WHO'S OUR LEADER?
[Also related: Why we will never have a BIG LEADER]
Some organizations for social/political change follow the leadership of a particular individual and devote much effort to trying to persuade people to admire and respect--even worship--that person. PDR-Boston has no such leader.
What we (egalitarians, not just PDRBoston) do have are important principles and values and ideas (as discussed here) on the basis of which we hope to persuade people to act. As discussed here, we believe that making good principles and values and ideas paramount over any individual person or leader is the way to prevent abuse of power.
Does this mean we have no leaders? Yes in one sense and no in another. To see why, we need to consider the very different roles that people can play, all of which get lumped together, confusingly, under the term, "leader."
Sometimes a person who has a cult following is called a "leader" and in this sense we do not have a leader. Thank Goodness!
Sometimes when people elect a president, prime minister, chairman or some similarly titled person, that person is called a "leader." We don't have one of those either.

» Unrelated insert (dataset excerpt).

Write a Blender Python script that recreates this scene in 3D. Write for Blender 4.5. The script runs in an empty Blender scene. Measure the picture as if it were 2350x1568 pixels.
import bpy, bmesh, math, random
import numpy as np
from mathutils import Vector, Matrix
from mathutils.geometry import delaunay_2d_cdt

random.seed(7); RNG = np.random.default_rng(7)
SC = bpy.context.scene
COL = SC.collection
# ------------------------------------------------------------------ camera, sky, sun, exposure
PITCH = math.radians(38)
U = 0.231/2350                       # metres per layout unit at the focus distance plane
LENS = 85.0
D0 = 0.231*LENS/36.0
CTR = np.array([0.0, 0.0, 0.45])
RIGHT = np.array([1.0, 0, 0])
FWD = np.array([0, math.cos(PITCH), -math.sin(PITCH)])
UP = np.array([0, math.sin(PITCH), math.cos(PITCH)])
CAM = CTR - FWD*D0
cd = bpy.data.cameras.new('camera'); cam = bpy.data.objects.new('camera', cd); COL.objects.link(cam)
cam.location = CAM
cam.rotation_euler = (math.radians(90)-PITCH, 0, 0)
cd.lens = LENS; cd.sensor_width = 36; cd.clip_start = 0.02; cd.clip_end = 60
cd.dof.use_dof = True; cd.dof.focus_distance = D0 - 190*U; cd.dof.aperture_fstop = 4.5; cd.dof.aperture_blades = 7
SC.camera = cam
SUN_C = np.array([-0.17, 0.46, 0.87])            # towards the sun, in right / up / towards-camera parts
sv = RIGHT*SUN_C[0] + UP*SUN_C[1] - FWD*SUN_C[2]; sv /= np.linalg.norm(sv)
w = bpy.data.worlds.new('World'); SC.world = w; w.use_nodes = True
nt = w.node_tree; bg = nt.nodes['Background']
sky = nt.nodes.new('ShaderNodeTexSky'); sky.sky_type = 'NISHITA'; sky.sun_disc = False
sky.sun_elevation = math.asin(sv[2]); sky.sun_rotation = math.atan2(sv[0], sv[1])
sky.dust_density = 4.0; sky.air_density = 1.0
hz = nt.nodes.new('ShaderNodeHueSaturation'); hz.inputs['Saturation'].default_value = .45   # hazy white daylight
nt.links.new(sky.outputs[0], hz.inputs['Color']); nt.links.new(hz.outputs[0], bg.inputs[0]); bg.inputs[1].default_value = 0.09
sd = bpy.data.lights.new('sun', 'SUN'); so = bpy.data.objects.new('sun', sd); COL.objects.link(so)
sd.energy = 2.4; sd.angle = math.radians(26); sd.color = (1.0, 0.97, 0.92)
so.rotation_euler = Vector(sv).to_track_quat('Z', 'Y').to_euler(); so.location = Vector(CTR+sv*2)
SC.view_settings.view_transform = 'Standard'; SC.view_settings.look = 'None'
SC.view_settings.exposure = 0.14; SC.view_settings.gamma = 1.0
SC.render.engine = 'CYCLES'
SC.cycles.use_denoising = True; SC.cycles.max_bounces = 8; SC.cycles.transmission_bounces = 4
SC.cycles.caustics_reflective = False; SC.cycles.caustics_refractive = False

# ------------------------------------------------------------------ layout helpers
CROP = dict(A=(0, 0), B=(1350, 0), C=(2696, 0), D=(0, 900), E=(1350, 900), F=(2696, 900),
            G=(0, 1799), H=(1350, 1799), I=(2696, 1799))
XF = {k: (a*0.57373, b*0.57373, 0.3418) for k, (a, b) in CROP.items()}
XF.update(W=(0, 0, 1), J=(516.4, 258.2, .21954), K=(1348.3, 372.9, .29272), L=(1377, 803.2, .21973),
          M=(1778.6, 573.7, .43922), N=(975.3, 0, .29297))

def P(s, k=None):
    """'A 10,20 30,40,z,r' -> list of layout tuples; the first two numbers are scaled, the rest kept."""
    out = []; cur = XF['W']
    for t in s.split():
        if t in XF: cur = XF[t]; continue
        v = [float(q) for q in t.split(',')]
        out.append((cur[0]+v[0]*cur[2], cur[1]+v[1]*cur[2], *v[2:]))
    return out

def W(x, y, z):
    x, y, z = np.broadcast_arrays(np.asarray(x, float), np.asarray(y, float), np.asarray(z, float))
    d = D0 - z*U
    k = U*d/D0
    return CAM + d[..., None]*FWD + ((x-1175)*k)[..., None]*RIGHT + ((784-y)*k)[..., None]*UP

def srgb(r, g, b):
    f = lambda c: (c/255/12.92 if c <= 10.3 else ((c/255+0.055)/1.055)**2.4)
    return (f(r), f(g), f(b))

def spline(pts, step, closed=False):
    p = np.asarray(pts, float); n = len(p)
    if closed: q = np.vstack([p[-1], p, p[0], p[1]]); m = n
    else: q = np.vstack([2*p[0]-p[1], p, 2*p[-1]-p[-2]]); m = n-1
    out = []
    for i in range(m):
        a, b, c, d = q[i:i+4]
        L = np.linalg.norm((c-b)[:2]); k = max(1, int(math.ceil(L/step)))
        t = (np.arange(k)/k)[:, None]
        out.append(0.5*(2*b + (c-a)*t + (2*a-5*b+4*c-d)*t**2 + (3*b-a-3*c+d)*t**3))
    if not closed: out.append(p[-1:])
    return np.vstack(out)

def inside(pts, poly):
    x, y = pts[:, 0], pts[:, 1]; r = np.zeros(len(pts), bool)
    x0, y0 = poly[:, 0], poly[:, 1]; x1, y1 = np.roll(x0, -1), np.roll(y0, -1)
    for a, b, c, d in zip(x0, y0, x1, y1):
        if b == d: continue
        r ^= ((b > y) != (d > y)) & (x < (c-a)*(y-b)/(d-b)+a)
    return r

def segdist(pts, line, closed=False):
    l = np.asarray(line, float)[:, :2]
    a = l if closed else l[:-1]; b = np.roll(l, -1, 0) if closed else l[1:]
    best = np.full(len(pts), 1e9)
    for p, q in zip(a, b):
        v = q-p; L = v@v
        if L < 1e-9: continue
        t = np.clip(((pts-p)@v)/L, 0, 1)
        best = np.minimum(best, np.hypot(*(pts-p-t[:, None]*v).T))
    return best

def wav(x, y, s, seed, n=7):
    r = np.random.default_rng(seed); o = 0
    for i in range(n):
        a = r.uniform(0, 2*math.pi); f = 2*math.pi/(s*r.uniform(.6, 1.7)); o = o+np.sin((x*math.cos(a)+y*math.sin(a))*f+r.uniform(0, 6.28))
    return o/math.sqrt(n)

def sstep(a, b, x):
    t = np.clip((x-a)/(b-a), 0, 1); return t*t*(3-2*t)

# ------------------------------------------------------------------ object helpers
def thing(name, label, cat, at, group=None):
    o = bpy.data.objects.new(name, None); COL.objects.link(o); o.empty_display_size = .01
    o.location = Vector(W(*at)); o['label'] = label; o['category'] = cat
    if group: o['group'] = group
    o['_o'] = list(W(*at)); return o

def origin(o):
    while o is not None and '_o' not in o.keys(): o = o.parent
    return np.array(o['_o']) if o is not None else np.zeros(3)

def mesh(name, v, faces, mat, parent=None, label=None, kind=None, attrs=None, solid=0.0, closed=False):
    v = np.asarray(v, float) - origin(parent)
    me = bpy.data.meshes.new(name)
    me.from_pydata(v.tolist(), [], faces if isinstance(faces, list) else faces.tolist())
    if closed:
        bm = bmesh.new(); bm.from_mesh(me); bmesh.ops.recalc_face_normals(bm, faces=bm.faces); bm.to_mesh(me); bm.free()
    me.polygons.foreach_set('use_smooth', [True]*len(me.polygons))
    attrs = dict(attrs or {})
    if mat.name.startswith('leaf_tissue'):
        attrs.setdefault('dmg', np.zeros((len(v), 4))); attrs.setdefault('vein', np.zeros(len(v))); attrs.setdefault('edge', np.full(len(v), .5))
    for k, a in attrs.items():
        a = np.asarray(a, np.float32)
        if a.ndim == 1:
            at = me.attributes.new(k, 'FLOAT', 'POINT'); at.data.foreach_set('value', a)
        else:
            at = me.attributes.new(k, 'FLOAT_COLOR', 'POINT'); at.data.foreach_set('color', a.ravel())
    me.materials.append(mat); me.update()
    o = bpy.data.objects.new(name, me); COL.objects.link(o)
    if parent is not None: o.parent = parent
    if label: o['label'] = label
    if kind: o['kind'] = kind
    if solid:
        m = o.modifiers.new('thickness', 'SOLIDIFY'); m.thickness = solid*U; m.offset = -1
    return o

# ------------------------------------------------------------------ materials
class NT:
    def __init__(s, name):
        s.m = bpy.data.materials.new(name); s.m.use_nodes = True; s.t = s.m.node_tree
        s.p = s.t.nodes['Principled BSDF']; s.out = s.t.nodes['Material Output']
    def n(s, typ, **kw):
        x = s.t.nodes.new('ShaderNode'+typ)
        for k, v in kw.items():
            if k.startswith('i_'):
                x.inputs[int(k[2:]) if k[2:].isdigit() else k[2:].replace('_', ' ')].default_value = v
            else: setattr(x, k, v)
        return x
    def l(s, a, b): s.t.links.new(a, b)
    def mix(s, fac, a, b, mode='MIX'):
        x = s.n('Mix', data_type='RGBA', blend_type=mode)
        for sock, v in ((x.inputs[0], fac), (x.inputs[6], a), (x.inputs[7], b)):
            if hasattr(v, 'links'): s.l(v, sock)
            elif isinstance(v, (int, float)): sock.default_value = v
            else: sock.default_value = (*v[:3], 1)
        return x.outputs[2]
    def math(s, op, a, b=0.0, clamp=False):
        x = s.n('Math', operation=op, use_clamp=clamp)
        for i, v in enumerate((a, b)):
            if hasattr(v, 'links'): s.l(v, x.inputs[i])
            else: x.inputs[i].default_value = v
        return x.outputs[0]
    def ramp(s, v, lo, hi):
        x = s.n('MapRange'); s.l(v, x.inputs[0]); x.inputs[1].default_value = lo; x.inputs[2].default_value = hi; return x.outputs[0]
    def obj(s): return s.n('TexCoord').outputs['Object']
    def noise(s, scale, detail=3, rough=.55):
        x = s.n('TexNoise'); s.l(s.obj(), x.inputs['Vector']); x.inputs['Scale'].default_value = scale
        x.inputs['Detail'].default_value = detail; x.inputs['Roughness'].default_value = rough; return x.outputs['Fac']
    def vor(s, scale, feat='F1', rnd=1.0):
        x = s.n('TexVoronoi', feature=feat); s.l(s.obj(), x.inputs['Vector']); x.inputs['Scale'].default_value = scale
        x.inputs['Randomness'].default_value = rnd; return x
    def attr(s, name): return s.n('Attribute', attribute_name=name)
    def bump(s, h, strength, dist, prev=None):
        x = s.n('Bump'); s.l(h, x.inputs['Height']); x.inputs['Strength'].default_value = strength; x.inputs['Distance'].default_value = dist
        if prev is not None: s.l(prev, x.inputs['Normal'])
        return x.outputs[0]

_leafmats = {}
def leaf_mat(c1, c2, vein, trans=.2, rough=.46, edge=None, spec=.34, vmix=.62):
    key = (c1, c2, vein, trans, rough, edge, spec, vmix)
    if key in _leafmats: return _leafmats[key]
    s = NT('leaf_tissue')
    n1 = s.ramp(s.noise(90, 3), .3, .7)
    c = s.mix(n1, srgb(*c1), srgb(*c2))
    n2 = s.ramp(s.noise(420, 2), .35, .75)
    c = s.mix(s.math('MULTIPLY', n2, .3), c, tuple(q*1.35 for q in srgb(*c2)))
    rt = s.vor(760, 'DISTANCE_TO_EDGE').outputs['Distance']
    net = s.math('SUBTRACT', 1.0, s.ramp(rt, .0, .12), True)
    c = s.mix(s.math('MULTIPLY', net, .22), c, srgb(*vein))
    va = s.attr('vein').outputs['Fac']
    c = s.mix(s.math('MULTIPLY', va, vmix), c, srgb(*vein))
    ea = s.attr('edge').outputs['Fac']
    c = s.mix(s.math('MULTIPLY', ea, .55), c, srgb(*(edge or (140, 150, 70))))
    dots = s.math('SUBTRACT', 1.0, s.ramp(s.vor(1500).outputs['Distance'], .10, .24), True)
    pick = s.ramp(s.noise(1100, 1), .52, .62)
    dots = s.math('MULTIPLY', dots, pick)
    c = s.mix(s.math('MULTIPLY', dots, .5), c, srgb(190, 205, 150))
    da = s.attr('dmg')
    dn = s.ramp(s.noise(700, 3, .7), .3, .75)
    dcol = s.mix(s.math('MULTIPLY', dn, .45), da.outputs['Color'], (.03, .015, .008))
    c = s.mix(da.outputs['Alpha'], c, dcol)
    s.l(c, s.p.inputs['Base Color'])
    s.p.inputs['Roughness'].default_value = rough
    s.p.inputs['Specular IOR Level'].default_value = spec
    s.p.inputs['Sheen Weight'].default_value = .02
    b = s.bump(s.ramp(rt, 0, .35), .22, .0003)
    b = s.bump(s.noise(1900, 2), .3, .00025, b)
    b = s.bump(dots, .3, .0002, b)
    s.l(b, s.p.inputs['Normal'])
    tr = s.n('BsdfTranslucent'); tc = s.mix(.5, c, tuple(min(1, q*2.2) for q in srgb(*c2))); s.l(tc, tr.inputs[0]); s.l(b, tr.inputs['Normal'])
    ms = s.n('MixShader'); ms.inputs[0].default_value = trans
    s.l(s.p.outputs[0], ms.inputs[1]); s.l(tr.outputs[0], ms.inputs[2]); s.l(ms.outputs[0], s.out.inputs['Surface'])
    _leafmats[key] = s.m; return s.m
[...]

But we do have people who provide leadership of different sorts. One important kind of leadership is helping people to develop clarity in their thinking about the situation. Such a leader helps people gain clarity in seeing that the conflict is between the positive values--equality, solidarity, democracy--shared by ordinary people versus opposite values--inequality, competition, top-down control--held by the ruling elite. This kind of leadership aims at giving ordinary people greater confidence in themselves as the source of what is good in the world and the source of what can make a better world. Such leadership can come from different people at different times; whenever anybody, say, speaks at a meeting or writes an article and contributes to this clarity, they are--at that moment at least--a leader.
Another kind of leader is a person whose role is that of a commander. "Commander" is not a derogatory word. There are times when it is very important to have a commander, or even a military-style hierarchy of commanders. Commanders are necessary when the rank-and-file need to make tactical decisions, as a group, too quickly for consensus methods to work, or in a situation when it is impractical to use a consensus method of decision-making. For example, when the "Occupy" protestors assembled in a marching column and marched through the streets, it was not possible to use consensus methods to make decisions about whether, when confronted with an unexpected fork in the road, to take the left or the right road.
Apparently this situation arose when the Wall Street Occupation march was crossing the Brooklyn Bridge and the cops in front of the march directed it to turn off the pedestrian walk and onto the main road for vehicles, as part of a trap to provide a pretext for arresting more than 700 protestors. The protestors who happened (by chance alone?) to be at the front of the march were confronted with a decision: follow the direction of the cops, or refuse to leave the pedestrian walkway. The people at the head of the march may not even have been aware of the fact, but at that moment they were commanders. Their choice determined where everybody behind them would march.
No doubt due to innocent lack of experience, these chance commanders made a poor decision, allowing the police trap to succeed. The moral of the story is that, in advance of situations like this when it is appropriate--i.e., when a large number of people are acting together and important decisions need to be made quickly--people need to have democratically choosen individuals with sound judgement to be their commanders. These commanders should be obeyed in the specific context for which they are selected; but otherwise they should be treated as just equal rank-and-file members of the group. If and when PDR-Boston needs commanders we hope to have democratically selected good ones.
Another role that is sometimes referred to as leadership is the role of facilitator of a large meeting using consensus methods. This is an important role. When individuals take the initiative to play this role well, that is a good thing, even if they do not happen to be selected by a formal democratic procedure. If the individuals acting as a facilitator do a poor job, then the rank-and-file need to step in and replace them with better facilitators.
The experience of movements from earlier decades is sometimes expressed this way: "When people say, 'We have no leaders,' it really means that there are leaders, but they operate in the shadows without transparency and accountability." There is much wisdom in these words. Instead of saying, "We have no leaders," it would be better to say, "We have many different kinds of leaders. Whoever provides clarity is a leader when they do that. We democratically select our commanders if and when we need them. We have good facilitators. Those are our leaders."